Fri, Jul 4 2008, 15:57 GMT
by Danske Research Team
Integration into the EU has supported large capital flows into new EU member states. Foreign direct investments (FDI) have hence increased rapidly, and have to a large extent financed large C/A deficits. In the coming years we, however, see large risks that these flows could decline in most countries in CEE, SEE and in the Ukraine and Kazakhstan. Below we present some arguments for this view.
First, historical FDI in the EU8+2 has to a large extent reflected privatisation revenues, and since the privatisation process has more or less come to an end one should not automatically expect the same kind of privatisation- driven FDI flows.

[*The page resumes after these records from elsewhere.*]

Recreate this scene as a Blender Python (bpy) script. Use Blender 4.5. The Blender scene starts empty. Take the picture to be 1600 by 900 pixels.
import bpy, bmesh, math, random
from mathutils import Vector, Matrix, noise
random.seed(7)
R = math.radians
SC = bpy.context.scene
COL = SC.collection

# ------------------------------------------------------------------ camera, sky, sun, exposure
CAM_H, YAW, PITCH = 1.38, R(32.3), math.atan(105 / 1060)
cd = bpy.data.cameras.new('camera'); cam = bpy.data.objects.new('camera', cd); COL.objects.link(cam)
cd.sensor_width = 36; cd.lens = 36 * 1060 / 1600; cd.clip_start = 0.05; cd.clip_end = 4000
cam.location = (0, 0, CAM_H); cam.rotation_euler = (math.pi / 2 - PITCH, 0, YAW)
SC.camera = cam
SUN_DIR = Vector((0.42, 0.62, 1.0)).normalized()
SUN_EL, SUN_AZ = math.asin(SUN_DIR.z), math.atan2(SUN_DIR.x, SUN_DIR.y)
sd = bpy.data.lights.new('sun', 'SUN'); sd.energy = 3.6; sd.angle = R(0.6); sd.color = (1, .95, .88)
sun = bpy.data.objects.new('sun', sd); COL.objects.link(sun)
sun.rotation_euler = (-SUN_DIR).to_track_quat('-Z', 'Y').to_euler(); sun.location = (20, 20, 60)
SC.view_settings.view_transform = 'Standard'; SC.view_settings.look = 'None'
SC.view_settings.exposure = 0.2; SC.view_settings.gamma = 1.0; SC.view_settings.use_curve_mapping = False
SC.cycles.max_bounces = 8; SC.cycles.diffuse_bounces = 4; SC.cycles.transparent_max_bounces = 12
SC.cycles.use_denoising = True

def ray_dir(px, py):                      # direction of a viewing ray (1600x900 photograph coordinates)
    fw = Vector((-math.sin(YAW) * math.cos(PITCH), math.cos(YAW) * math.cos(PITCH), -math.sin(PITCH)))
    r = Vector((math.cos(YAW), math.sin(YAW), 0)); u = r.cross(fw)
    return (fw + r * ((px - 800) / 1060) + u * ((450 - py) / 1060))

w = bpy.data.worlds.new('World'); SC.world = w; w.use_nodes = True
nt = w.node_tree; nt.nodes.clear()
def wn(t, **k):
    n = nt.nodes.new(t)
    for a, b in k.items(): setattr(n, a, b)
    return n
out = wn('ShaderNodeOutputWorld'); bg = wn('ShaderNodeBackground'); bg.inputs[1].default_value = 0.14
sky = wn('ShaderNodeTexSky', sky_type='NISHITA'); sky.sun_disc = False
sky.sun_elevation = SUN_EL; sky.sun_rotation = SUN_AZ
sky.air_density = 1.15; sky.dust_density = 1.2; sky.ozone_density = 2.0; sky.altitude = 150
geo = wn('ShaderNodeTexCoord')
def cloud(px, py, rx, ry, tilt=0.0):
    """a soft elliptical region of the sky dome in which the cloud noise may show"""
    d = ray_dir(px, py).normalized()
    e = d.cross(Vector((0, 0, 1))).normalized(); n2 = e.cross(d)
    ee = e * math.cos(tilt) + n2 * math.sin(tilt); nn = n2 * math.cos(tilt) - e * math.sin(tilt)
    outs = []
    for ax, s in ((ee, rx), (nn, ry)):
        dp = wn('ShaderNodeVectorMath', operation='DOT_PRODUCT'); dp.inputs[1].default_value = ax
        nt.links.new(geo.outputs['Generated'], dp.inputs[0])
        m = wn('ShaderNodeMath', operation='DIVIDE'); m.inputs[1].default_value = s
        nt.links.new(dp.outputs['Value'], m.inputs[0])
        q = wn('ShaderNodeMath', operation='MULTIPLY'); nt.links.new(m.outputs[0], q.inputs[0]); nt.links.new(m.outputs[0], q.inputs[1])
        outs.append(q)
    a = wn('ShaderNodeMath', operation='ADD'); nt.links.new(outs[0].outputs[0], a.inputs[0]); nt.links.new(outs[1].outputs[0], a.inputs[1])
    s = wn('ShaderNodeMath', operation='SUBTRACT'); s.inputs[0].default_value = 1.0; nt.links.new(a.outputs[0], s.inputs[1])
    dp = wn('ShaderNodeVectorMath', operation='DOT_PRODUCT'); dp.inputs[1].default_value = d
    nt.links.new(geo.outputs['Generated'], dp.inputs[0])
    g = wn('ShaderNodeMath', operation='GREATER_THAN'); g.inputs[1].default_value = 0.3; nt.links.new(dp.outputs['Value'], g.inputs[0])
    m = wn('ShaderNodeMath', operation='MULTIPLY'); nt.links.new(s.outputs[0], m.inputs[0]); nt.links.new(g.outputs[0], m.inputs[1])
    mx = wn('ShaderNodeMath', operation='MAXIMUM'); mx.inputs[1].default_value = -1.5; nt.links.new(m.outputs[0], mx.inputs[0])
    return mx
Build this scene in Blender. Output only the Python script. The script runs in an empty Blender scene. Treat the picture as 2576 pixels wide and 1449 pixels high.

Second, FDI is not only dependent on national characteristics, but also on the global environment. Hence, in the present global environment, for example, with a sharp slowdown in US growth and probably also in European growth, and with rising global risk aversion, one should expect FDI into the EU8+2 to slow down. Similarly, FDI flows into the EU8+2 countries over the past four to five years probably significantly overvalue the long-term trends in FDI, as the global financial and economic environment during those years was usually benign.
Third, 'headline' FDI numbers do not say anything about the 'quality' of FDI. It is, for example, by now quite clear that we have seen a property market bubble in the Baltic States (and probably also in the rest of the region) in recent years. Hence, construction sectorrelated FDI over the past couple of years must to some extent be seen as non-permanent. It is notable, for example, that FDI into Bulgaria has been more than 20% of GDP over the past couple of years. Much of this has probably been construction market-related, and we doubt than Bulgaria will be able to continue to attract FDI flows of this magnitude in the coming years.
Fourth, FDI is often sensitive to cyclical movements and is likely to drop in the event of a C/A crisis as was the case during and immediately after the Russian crisis in 1998.